Elizabeth Kelway, and Caillouet
- Juliet Braidwood
- Oct 8, 2025
- 1 min read
Updated: Mar 26
Visit Athelhampton this autumn, and you’ll see pears ripening in the gardens, and glowing too in the stained glass of the Great Hall.

The pears appear in the arms of Elizabeth Kelway, who around 1530 married Robert Martyn of Athelhampton. Her family’s coat of arms shows four golden pears and a pair of grozing irons, the delicate tools once used by glaziers to shape stained glass. It bears a very strong resemblance to that of the Worshipful Company of Glaziers and Painters of Glass.

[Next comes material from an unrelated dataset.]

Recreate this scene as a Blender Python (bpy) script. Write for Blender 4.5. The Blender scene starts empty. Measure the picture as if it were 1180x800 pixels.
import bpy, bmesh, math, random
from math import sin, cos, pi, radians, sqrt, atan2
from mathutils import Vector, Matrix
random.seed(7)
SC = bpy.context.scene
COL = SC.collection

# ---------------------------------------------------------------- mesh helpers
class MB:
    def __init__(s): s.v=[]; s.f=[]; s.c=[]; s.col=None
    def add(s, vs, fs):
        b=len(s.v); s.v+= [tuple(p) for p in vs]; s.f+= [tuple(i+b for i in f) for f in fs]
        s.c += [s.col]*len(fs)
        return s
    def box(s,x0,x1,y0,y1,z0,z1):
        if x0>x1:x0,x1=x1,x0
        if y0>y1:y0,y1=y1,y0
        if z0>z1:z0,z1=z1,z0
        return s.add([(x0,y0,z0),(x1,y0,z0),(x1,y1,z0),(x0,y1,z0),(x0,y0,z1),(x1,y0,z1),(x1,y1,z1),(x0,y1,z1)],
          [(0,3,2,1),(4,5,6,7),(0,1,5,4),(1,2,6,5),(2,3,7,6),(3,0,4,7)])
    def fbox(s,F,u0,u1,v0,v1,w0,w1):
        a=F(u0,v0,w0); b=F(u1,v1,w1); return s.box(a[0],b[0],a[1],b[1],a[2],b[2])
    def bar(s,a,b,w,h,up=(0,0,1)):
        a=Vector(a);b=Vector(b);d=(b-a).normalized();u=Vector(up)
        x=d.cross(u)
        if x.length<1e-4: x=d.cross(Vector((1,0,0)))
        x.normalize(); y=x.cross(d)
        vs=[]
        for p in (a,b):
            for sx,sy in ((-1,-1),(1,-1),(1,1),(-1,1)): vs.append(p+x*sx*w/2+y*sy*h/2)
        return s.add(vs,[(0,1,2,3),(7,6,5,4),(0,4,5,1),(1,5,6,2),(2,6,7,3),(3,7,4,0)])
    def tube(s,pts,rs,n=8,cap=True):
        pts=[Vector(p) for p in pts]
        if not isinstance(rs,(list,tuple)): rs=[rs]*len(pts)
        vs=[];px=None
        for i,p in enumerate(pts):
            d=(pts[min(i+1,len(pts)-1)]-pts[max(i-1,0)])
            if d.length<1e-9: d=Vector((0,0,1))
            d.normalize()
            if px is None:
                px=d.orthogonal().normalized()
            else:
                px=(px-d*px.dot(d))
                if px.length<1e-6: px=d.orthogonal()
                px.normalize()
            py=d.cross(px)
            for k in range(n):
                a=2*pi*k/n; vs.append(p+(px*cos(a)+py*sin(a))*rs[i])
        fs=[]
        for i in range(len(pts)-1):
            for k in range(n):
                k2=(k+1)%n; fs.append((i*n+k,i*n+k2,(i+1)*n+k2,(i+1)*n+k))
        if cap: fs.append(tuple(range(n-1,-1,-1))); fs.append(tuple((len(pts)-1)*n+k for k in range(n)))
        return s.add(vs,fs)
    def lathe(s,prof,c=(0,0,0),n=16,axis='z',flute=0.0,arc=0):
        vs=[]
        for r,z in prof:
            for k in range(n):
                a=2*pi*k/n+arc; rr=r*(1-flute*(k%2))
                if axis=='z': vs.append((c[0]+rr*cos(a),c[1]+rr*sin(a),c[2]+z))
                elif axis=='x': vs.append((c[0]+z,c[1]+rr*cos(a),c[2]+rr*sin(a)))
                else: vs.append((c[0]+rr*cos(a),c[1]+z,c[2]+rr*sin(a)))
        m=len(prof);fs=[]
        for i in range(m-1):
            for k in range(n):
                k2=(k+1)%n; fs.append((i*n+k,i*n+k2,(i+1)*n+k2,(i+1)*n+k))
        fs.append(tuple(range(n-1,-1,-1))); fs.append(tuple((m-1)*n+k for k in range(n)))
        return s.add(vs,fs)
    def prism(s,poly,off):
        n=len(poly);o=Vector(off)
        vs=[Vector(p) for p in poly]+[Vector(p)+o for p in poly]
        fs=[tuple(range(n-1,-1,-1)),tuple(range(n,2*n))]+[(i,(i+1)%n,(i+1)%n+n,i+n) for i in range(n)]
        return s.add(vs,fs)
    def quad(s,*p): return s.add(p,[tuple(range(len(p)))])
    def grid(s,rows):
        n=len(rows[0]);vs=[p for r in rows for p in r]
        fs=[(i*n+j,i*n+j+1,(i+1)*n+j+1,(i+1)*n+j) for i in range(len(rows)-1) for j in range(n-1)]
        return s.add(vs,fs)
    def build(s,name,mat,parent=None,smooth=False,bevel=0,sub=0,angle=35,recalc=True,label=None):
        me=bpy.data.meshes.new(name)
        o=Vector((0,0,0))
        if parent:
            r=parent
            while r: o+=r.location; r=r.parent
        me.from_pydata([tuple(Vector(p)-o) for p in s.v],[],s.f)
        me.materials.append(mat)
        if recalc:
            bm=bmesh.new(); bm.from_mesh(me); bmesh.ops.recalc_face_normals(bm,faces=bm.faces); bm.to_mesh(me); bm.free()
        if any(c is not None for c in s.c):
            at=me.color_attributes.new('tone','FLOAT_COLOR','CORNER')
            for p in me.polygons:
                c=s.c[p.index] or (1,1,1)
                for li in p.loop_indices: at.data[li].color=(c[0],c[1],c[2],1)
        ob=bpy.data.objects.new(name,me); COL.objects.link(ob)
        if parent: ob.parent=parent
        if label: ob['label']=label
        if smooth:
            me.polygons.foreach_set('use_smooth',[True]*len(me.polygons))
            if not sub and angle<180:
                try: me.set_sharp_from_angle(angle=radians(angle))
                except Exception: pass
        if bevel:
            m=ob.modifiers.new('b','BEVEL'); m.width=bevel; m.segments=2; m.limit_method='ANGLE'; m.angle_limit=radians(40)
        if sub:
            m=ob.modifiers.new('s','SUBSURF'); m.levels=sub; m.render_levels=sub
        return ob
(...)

The Kelways were a Norman family who came across in the Norman Conquest: their name is thought to come from Caillouet in Normandy. It's possible that their coat of arms was a pun on the Caillou pear. Originally from Burgundy, this hard, inferior fruit was fit only for baking, but it seems to have been the most generally planted in England through the Medieval and Tudor period, and it was, by all accounts, popular with the royal family.
While it was suited far more for being cooked than being eaten raw, this pear would have suited Tudor aristocratic tastes well: cooked fruits in both savoury and sweet dishes were far more popular than eating raw fruit, which was considered potentially harmful to the digestion.
A symbol of abundance, the pear still occupies a prominent place at Athelhampton today.